The brisk air filled Colin McLean’s lungs, burning his windpipe as he ran from Washington-Grizzly Stadium to I-90. From there, he got in a van and tag-teamed with another member of Sigma Phi Epsilon, who would take over the running from there. After a while, it would be someone else’s turn. And so the entire fraternity would run straight through the day and through the night, and through the day and through the night again, until, 201 miles later, they reach Bozeman in time for the Brawl of the Wild.
“I’m not much of a runner,” said McLean, president of the University of Montana chapter of Sigma Phi Epsilon, “but I’m doing what I can.”
The fraternity is continuing a decades-old tradition of running to Bozeman in time for the game between the Griz and the Cats. Every other year, when the game is hosted by Montana State, Sigma Phi raises money for charity through flat-rate donations and pledges of a certain amount per mile before the big run. The fraternity has a long-standing relationship with Watson Children’s Shelter in Missoula and plans to donate the money raised from the run to the nonprofit’s efforts to build another shelter, which is set to open next May. On Thursday, the fraternity raised about $1,500, McLean said.
All 16 fraternity members will be participating, and they’ll get some help from fraternity alumni, community members and a few members of the Kappa Alpha Theta sorority. The run takes place in shifts that last two hours. A group of four to six people piles into a van donated by UM and follows a runner along the interstate who runs for about as long as he or she can stand.

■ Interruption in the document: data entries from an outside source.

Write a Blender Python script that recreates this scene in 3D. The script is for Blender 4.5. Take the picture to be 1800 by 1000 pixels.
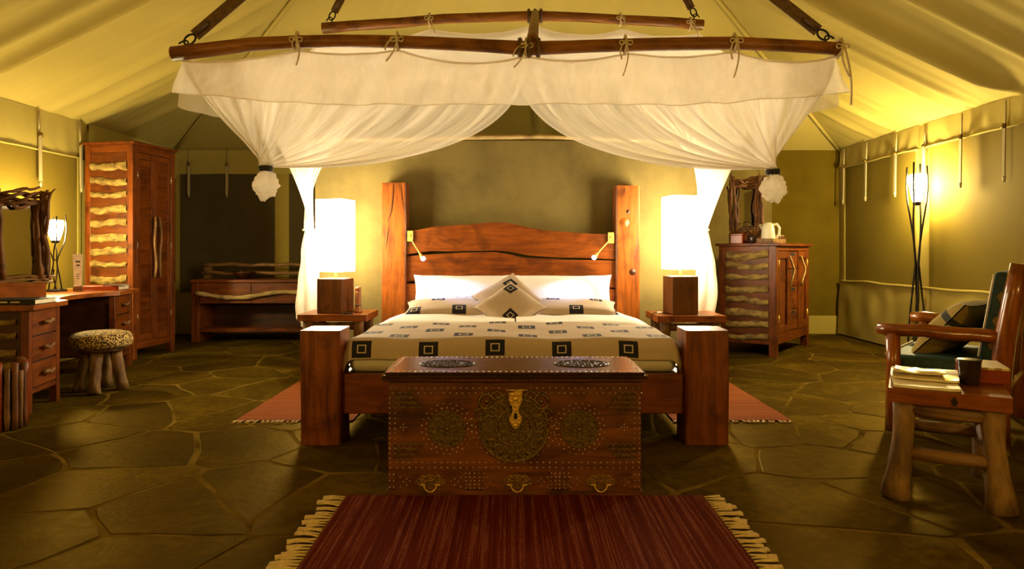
import bpy, bmesh, math, random
from mathutils import Vector, Matrix, noise

# ------------------------------------------------------------------ camera, world, exposure
scene = bpy.context.scene
for o in list(bpy.data.objects):
    bpy.data.objects.remove(o)
C = scene.collection
F, CH, HY = 1200.0, 1.10, 440.0          # focal length in px, camera height, horizon row

cam_d = bpy.data.cameras.new('camera')
cam_d.sensor_width = 36.0
cam_d.lens = F / 1800.0 * 36.0
cam_d.shift_y = -(500.0 - HY) / 1800.0
cam_d.clip_start = 0.05
cam = bpy.data.objects.new('camera', cam_d)
cam.location = (0, 0, CH)
cam.rotation_euler = (math.radians(90), 0, 0)
C.objects.link(cam)
scene.camera = cam

world = bpy.data.worlds.new('night')
scene.world = world
world.use_nodes = True
world.node_tree.nodes['Background'].inputs[0].default_value = (0.01, 0.012, 0.02, 1)
world.node_tree.nodes['Background'].inputs[1].default_value = 0.2

vs = scene.view_settings
vs.view_transform = 'Standard'
vs.look = 'None'
vs.gamma = 1.0
vs.exposure = 1.3
vs.use_curve_mapping = False
try:
    scene.cycles.max_bounces = 10
    scene.cycles.diffuse_bounces = 6
    scene.cycles.transparent_max_bounces = 24
    scene.cycles.sample_clamp_indirect = 6.0
    scene.cycles.use_denoising = True
    scene.cycles.caustics_reflective = False
    scene.cycles.caustics_refractive = False
except Exception:
    pass

# lamp strengths (used by the lamp builders below)
SHADE_S = 23.0          # bedside paper shades, emission
BULB_W = 10.0          # bulb inside each bedside shade
TORCH_DESK = 235.0
TORCH_FLOOR = 230.0
FILL_FRONT = 170.0  # added fill lamps behind the camera
LED_W = 13.0

rnd = random.Random(7)
PI = math.pi


def px(x, y, Y):
    """point at depth Y seen at photo position x, y"""
    return Vector(((x - 900.0) * Y / F, Y, CH + (HY - y) * Y / F))


# ------------------------------------------------------------------ mesh builder
class MB:
    def __init__(self):
        self.v, self.f, self.s, self.uv = [], [], [], None

    def add(self, vs_, fs, smooth=False, M=None):
        o = len(self.v)
        for p in vs_:
            p = Vector(p)
            self.v.append(M @ p if M is not None else p)
        for f in fs:
            self.f.append([i + o for i in f])
            self.s.append(smooth)
        return self

    def box(self, x0, x1, y0, y1, z0, z1, b=0.003, M=None):
        c = Vector(((x0 + x1) / 2, (y0 + y1) / 2, (z0 + z1) / 2))
        h = (abs(x1 - x0) / 2, abs(y1 - y0) / 2, abs(z1 - z0) / 2)
        b = min(b, min(h) * 0.45)
        vs_, idx = [], {}
        for sx in (-1, 1):
            for sy in (-1, 1):
                for sz in (-1, 1):
                    for a in range(3):
                        d = [h[0] - b, h[1] - b, h[2] - b]
                        d[a] = h[a]
                        idx[(sx, sy, sz, a)] = len(vs_)
                        vs_.append(c + Vector((sx * d[0], sy * d[1], sz * d[2])))
        fs = []
        for a in range(3):
            u, w = [(1, 2), (2, 0), (0, 1)][a]
            for s in (-1, 1):
                q = []
                for (su, sw) in ((-1, -1), (1, -1), (1, 1), (-1, 1)):
                    k = [0, 0, 0]
                    k[a], k[u], k[w] = s, su, sw
                    q.append(idx[(k[0], k[1], k[2], a)])
                fs.append(q if s > 0 else q[::-1])
        for a in range(3):                       # edges along axis a
            u, w = [(1, 2), (2, 0), (0, 1)][a]
            for su in (-1, 1):
                for sw in (-1, 1):
                    k0 = [0, 0, 0]; k1 = [0, 0, 0]
                    k0[a], k1[a] = -1, 1
                    for k in (k0, k1):
                        k[u], k[w] = su, sw
                    fs.append([idx[(*k0, u)], idx[(*k1, u)], idx[(*k1, w)], idx[(*k0, w)]])
        for sx in (-1, 1):
            for sy in (-1, 1):
                for sz in (-1, 1):
                    fs.append([idx[(sx, sy, sz, a)] for a in range(3)])
        return self.add(vs_, fs, False, M)

    def tube(self, pts, radii, n=8, wob=0.0, seed=0, M=None, smooth=True, flat=None):
        pts = [Vector(p) for p in pts]
        m = len(pts)
        if not hasattr(radii, '__len__'):
            radii = [radii] * m
        vs_, fs = [], []
        t = (pts[1] - pts[0]).normalized()
        up = Vector((0, 0, 1)) if abs(t.z) < 0.9 else Vector((1, 0, 0))
        a = t.cross(up).normalized()
        for i in range(m):
            if i == 0: t = pts[1] - pts[0]
            elif i == m - 1: t = pts[-1] - pts[-2]
            else: t = pts[i + 1] - pts[i - 1]
            t.normalize()
            a = (a - t * a.dot(t)).normalized()
            bb = t.cross(a)
            for j in range(n):
                an = 2 * PI * j / n
                r = radii[i]
                if wob:
                    r *= 1 + wob * noise.noise(Vector((math.cos(an) * 1.3 + seed * 7.1, math.sin(an) * 1.3, i * 0.6 + seed)))
                ca, sb = math.cos(an) * r, math.sin(an) * r
                if flat: sb *= flat
                vs_.append(pts[i] + a * ca + bb * sb)
        for i in range(m - 1):
            for j in range(n):
                k = (j + 1) % n
                fs.append([i * n + j, i * n + k, (i + 1) * n + k, (i + 1) * n + j])
        self.add(vs_, fs, smooth, M)
        o = len(self.v) - len(vs_)
        self.f.append([o + j for j in range(n)][::-1]); self.s.append(False)
        self.f.append([o + (m - 1) * n + j for j in range(n)]); self.s.append(False)
        return self

    def lathe(self, prof, n=20, M=None, smooth=True, close=True):
        vs_, fs = [], []
        for (r, z) in prof:
            for j in range(n):
                a = 2 * PI * j / n
                vs_.append((r * math.cos(a), r * math.sin(a), z))
        for i in range(len(prof) - 1):
            for j in range(n):
                k = (j + 1) % n
                fs.append([i * n + j, i * n + k, (i + 1) * n + k, (i + 1) * n + j])
        if close:
            fs.append([j for j in range(n)][::-1])
            fs.append([(len(prof) - 1) * n + j for j in range(n)])
        return self.add(vs_, fs, smooth, M)

    def grid(self, fn, nu, nv, smooth=True, uvfn=None, M=None):
        vs_, fs = [], []
        if uvfn is not None and self.uv is None:
            self.uv = {}
        o = len(self.v)
        for i in range(nu + 1):
            for j in range(nv + 1):
                u, w = i / nu, j / nv
                vs_.append(fn(u, w))
                if uvfn is not None:
                    self.uv[o + len(vs_) - 1] = uvfn(u, w)
        for i in range(nu):
            for j in range(nv):
                a = i * (nv + 1) + j
                fs.append([a, a + nv + 1, a + nv + 2, a + 1])
        return self.add(vs_, fs, smooth, M)

    def prism(self, poly, fn, t0, t1, M=None):
        """polygon (2D) extruded: fn(a, b, t) -> 3D"""
        n = len(poly)
        vs_ = [fn(a, b, t0) for a, b in poly] + [fn(a, b, t1) for a, b in poly]
        fs = [list(range(n))[::-1], list(range(n, 2 * n))]
        for i in range(n):
            k = (i + 1) % n
            fs.append([i, k, n + k, n + i])
        return self.add(vs_, fs, False, M)

    def mesh(self, name, mat=None, fix=True):
        me = bpy.data.meshes.new(name)
        me.from_pydata([tuple(p) for p in self.v], [], self.f)
        me.polygons.foreach_set('use_smooth', self.s)
        if self.uv:
            l = me.uv_layers.new(name='UVMap')
            for lp in me.loops:
                l.data[lp.index].uv = self.uv.get(lp.vertex_index, (0, 0))
        if fix:
            bm = bmesh.new(); bm.from_mesh(me)
            bmesh.ops.recalc_face_normals(bm, faces=bm.faces)
            bm.to_mesh(me); bm.free()
        if mat is not None:
            me.materials.append(mat)
        me.update()
        return me

    def build(self, name, mat, parent=None, label=None, fix=True):
        return link(name, self.mesh(name, mat, fix), parent, label)


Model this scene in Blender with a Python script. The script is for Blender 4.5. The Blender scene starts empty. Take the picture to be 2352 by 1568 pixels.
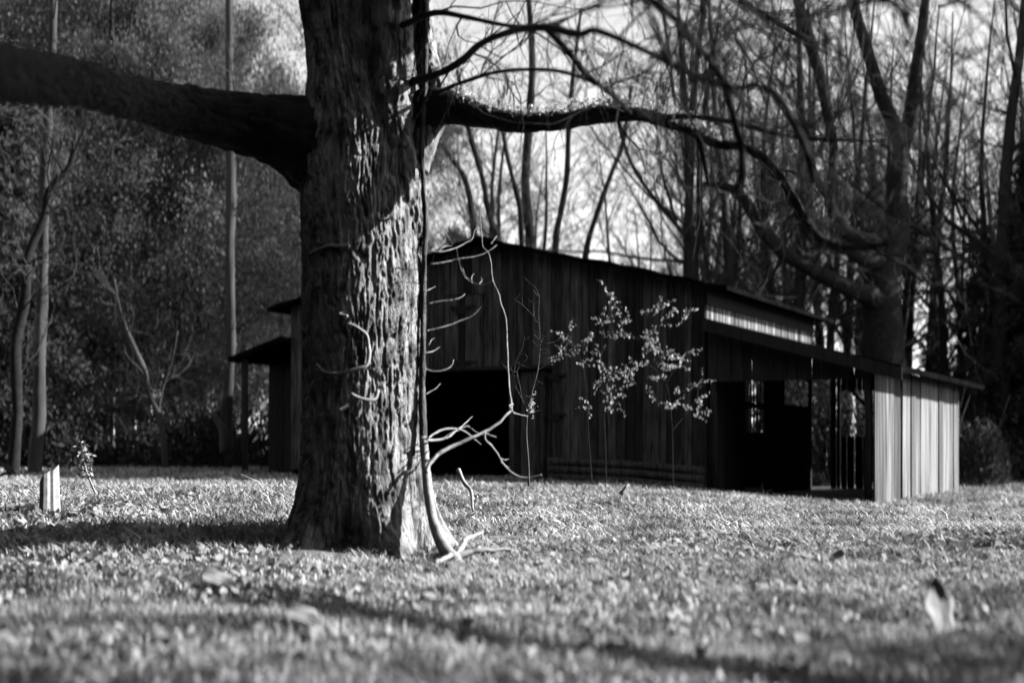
import bpy, math, random
import numpy as np
from mathutils import Vector

# ------------------------------------------------------------------ camera, sky, sun, exposure
SC = bpy.context.scene
COL = SC.collection
CAM_H = 0.85
SUN_EL, SUN_BACK = math.radians(29), math.radians(7)     # sun low on the right, almost in the picture plane
SUN = Vector((math.cos(SUN_EL) * math.cos(SUN_BACK), math.cos(SUN_EL) * math.sin(SUN_BACK), math.sin(SUN_EL)))

cd = bpy.data.cameras.new('camera')
cam = bpy.data.objects.new('camera', cd)
COL.objects.link(cam)
cam.location = (0, 0, CAM_H)
cam.rotation_euler = (math.radians(90), 0, 0)
cd.lens = 50
cd.sensor_width = 36
cd.shift_y = 0.0961
cd.clip_start = 0.05
cd.clip_end = 3000
cd.dof.use_dof = True
cd.dof.focus_distance = 14.5
cd.dof.aperture_fstop = 0.8
cd.dof.aperture_ratio = 1.8
SC.camera = cam

w = bpy.data.worlds.new('World')
SC.world = w
w.use_nodes = True
nt = w.node_tree
nt.nodes.clear()
sky = nt.nodes.new('ShaderNodeTexSky')
sky.sky_type = 'NISHITA'
sky.sun_disc = False
sky.sun_elevation = SUN_EL
sky.sun_rotation = math.radians(90) - SUN_BACK
sky.air_density = 0.7
sky.dust_density = 0.0
bw = nt.nodes.new('ShaderNodeRGBToBW')
bg = nt.nodes.new('ShaderNodeBackground')
bg.inputs['Strength'].default_value = 0.15
wo = nt.nodes.new('ShaderNodeOutputWorld')
nt.links.new(sky.outputs['Color'], bw.inputs[0])
nt.links.new(bw.outputs[0], bg.inputs['Color'])
nt.links.new(bg.outputs[0], wo.inputs['Surface'])

sd = bpy.data.lights.new('sun', 'SUN')
sd.energy = 5.0
sd.angle = math.radians(0.5)
sun = bpy.data.objects.new('sun', sd)
COL.objects.link(sun)
sun.rotation_euler = (-SUN).to_track_quat('-Z', 'Y').to_euler()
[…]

The run began Thursday afternoon at Washington-Grizzly Stadium and will continue through Saturday morning, ending in time for the game. Through the night — up Homestake Pass and down again, through projected snow showers in Bozeman on the morning of the game — it’s Bozeman or bust the entire way.
“It’s pretty insane,” McLean said. “It’s just kind of life on the road at this point.”
One Sigma Phi alumnus helping out this year is Brint Wahlberg, who originally participated in the run in 1999 when he was a UM student. He remembered how hard it was.
“We came through Butte and we had to go up Homestake Pass and I’m just dying,” he said. “It’s cold, I’m exhausted and it’s six in the morning.”
Ten years later, Wahlberg doesn’t think it’ll be much easier, but he’s willing to help out his fraternity, whose numbers are lower than usual this year. Wahlberg’s goal is to run four miles, which he admits is a pretty big goal for him.
“I’m not the most physically fit person,” he said. “I might have to mix it with some jogging and some walking.”
Randy Khon, a freshman who has been part of the fraternity for about two months, will be taking two shifts, one this morning from 5 a.m. to 1 p.m., and another later tonight from 9 p.m. to 5 a.m. the next morning.
Khon said he had no idea he’d be doing anything like this when he joined Sigma Phi.
“I wish they would have told me it’s part of the job description,” he said.
But Khon has taken the run seriously. He quit smoking so his lungs would be able to handle it and he’s been running about two miles almost every day since he joined.
“I felt like I was going to die,” he said about the first couple days of training, “but knowing it’s for a better cause, it’s initiative.”
Fran Albrecht, the executive director of Watson Children’s Shelter, said Sigma Phi has been doing the run every time Bozeman has hosted the Griz for at least 20 years.
“It’s become a really special tradition for them,” she said.
The amount Sigma Phi has been able to raise over the years has varied from a few hundred dollars to close to three thousand. Albrecht said she was impressed that they were able to collect at least $1,500 this year and hoped their hard work will be able to pay off more in the future.
“It’s not like this is the track team,” she said. “These are a bunch of normal guys that were brought together to do something great.”